Compare this to wage growth. The average wage in formal employment has grown by 5% over the last two years. Food prices, meanwhile, have surged between 13–30%. The math simply does not add up for the average Kenyan family.

Structural policy failures are embedded in this data. Government subsidies are erratic. The National Cereals and Produce Board (NCPB) has failed to stabilize maize prices due to mismanagement, corruption, and political interference.

Transport is another villain. The fuel levy, road tolls, and erratic diesel prices — which hit Ksh 204 per liter — directly inflate food costs. Every cabbage from Kinangop or tomato from Loitoktok carries the hidden tax of Kenya’s broken logistics.

Middlemen exploit these gaps. A farmer sells maize for Ksh 3,000 per bag. By the time it reaches Nairobi, it’s Ksh 4,800. Who pockets the difference? Not the farmer. Not the consumer.

This isn’t just a market problem; it’s a governance problem. Weak enforcement of price control laws, cartels in key sectors like sugar and cereals, and a political class deeply invested in import cartels all conspire against the mwananchi.

The tragedy is that Kenyans, historically known for resilience, are now being tested beyond the limits of resilience. They are being asked to survive on economic fumes.

So what does the future hold? Without serious interventions — from large-scale irrigation to breaking import cartels, investing in food storage, and cushioning currency depreciation — these prices may become the new normal.
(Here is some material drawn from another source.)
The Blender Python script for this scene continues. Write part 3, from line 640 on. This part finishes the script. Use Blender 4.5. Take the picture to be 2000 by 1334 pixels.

The government’s response so far is to blame the global economy, the war in Ukraine, or El Niño. But these are scapegoats for a system that was broken long before external shocks arrived.

Even the cooking gas price tells a story. A country with massive potential in renewable energy and biogas still relies on imported LPG, subject to international price swings. This is not just poor planning; it’s economic suicide by incompetence.

In summary, the food economy in Kenya is not an economic system — it’s a battlefield. The casualties are your dinner plate, your savings, your health, and your future.

The numbers do not lie. They simply wait for someone brave enough to read them, understand them, and demand change.

This is not just inflation. This is a national crisis dressed in supermarket receipts.

If Kenya fails to solve this, it won’t be hunger that kills the economy — it will be the hunger-induced rage of a population pushed to the edge.